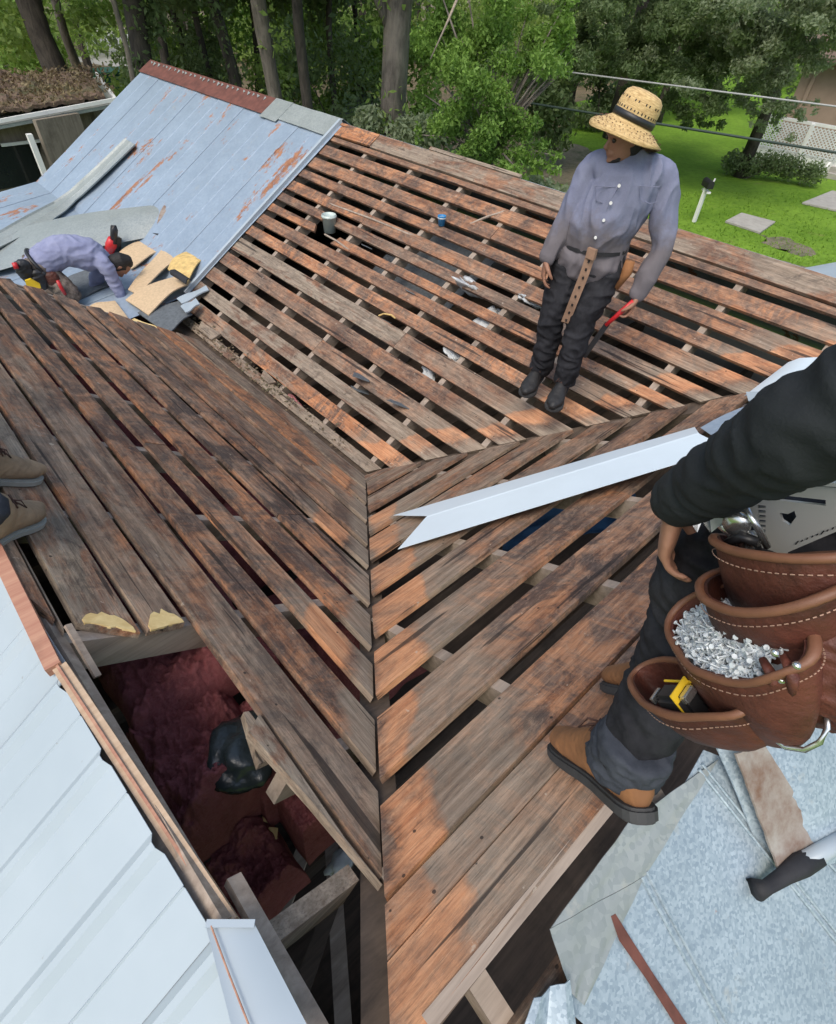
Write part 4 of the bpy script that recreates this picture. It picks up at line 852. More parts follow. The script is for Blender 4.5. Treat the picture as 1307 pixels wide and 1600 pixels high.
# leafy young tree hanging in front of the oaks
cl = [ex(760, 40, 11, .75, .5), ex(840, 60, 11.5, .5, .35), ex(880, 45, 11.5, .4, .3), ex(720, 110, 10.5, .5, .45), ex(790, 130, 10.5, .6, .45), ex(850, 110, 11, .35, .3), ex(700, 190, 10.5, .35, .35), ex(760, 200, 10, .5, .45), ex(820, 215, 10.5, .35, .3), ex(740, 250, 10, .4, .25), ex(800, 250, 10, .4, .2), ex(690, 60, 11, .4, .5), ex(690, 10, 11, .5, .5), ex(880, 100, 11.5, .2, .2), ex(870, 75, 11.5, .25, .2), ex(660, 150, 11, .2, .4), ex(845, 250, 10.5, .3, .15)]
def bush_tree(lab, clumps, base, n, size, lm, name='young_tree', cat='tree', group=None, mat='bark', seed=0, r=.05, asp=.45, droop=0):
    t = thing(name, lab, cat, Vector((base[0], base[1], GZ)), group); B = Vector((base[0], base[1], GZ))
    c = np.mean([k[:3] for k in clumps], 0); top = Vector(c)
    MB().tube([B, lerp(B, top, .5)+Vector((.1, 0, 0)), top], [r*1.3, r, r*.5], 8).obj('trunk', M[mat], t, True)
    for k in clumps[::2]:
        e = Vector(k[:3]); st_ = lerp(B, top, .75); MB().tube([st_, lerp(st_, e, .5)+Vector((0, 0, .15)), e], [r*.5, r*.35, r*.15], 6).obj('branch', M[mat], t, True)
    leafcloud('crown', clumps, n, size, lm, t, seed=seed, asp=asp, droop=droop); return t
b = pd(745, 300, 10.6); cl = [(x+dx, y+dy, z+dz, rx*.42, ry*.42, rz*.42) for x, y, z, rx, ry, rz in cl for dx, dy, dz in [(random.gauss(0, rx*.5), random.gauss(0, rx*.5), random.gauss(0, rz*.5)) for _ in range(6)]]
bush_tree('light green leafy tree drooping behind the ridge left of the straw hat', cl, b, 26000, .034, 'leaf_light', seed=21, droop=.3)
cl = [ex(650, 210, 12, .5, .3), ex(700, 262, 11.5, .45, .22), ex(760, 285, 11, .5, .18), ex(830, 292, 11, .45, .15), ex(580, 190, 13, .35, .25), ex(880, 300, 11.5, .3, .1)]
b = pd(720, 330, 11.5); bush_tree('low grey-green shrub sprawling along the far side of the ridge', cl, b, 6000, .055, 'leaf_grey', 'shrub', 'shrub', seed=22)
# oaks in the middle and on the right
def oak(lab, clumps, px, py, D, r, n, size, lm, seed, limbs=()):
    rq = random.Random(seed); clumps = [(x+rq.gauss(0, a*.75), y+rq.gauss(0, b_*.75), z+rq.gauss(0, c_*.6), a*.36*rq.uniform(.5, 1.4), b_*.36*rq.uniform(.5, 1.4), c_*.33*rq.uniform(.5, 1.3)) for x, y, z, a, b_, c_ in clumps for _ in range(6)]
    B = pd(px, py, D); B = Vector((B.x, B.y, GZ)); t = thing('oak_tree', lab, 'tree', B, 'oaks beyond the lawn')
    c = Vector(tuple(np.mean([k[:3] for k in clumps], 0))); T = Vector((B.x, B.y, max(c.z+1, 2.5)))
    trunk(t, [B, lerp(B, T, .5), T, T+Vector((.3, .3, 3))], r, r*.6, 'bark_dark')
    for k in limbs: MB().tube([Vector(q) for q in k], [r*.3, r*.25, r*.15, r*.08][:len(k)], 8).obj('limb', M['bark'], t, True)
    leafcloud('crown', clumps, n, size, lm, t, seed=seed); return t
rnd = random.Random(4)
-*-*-
## AIM
Restate the data above word for word. Skip every picture.

## RESULT OF THIS EXERCISE
Write part 4 of the bpy script that recreates this picture. It picks up at line 852. More parts follow. The script is for Blender 4.5. Treat the picture as 1307 pixels wide and 1600 pixels high.
# leafy young tree hanging in front of the oaks
cl = [ex(760, 40, 11, .75, .5), ex(840, 60, 11.5, .5, .35), ex(880, 45, 11.5, .4, .3), ex(720, 110, 10.5, .5, .45), ex(790, 130, 10.5, .6, .45), ex(850, 110, 11, .35, .3), ex(700, 190, 10.5, .35, .35), ex(760, 200, 10, .5, .45), ex(820, 215, 10.5, .35, .3), ex(740, 250, 10, .4, .25), ex(800, 250, 10, .4, .2), ex(690, 60, 11, .4, .5), ex(690, 10, 11, .5, .5), ex(880, 100, 11.5, .2, .2), ex(870, 75, 11.5, .25, .2), ex(660, 150, 11, .2, .4), ex(845, 250, 10.5, .3, .15)]
def bush_tree(lab, clumps, base, n, size, lm, name='young_tree', cat='tree', group=None, mat='bark', seed=0, r=.05, asp=.45, droop=0):
    t = thing(name, lab, cat, Vector((base[0], base[1], GZ)), group); B = Vector((base[0], base[1], GZ))
    c = np.mean([k[:3] for k in clumps], 0); top = Vector(c)
    MB().tube([B, lerp(B, top, .5)+Vector((.1, 0, 0)), top], [r*1.3, r, r*.5], 8).obj('trunk', M[mat], t, True)
    for k in clumps[::2]:
        e = Vector(k[:3]); st_ = lerp(B, top, .75); MB().tube([st_, lerp(st_, e, .5)+Vector((0, 0, .15)), e], [r*.5, r*.35, r*.15], 6).obj('branch', M[mat], t, True)
    leafcloud('crown', clumps, n, size, lm, t, seed=seed, asp=asp, droop=droop); return t
b = pd(745, 300, 10.6); cl = [(x+dx, y+dy, z+dz, rx*.42, ry*.42, rz*.42) for x, y, z, rx, ry, rz in cl for dx, dy, dz in [(random.gauss(0, rx*.5), random.gauss(0, rx*.5), random.gauss(0, rz*.5)) for _ in range(6)]]
bush_tree('light green leafy tree drooping behind the ridge left of the straw hat', cl, b, 26000, .034, 'leaf_light', seed=21, droop=.3)
cl = [ex(650, 210, 12, .5, .3), ex(700, 262, 11.5, .45, .22), ex(760, 285, 11, .5, .18), ex(830, 292, 11, .45, .15), ex(580, 190, 13, .35, .25), ex(880, 300, 11.5, .3, .1)]
b = pd(720, 330, 11.5); bush_tree('low grey-green shrub sprawling along the far side of the ridge', cl, b, 6000, .055, 'leaf_grey', 'shrub', 'shrub', seed=22)
# oaks in the middle and on the right
def oak(lab, clumps, px, py, D, r, n, size, lm, seed, limbs=()):
    rq = random.Random(seed); clumps = [(x+rq.gauss(0, a*.75), y+rq.gauss(0, b_*.75), z+rq.gauss(0, c_*.6), a*.36*rq.uniform(.5, 1.4), b_*.36*rq.uniform(.5, 1.4), c_*.33*rq.uniform(.5, 1.3)) for x, y, z, a, b_, c_ in clumps for _ in range(6)]
    B = pd(px, py, D); B = Vector((B.x, B.y, GZ)); t = thing('oak_tree', lab, 'tree', B, 'oaks beyond the lawn')
    c = Vector(tuple(np.mean([k[:3] for k in clumps], 0))); T = Vector((B.x, B.y, max(c.z+1, 2.5)))
    trunk(t, [B, lerp(B, T, .5), T, T+Vector((.3, .3, 3))], r, r*.6, 'bark_dark')
    for k in limbs: MB().tube([Vector(q) for q in k], [r*.3, r*.25, r*.15, r*.08][:len(k)], 8).obj('limb', M['bark'], t, True)
    leafcloud('crown', clumps, n, size, lm, t, seed=seed); return t
rnd = random.Random(4)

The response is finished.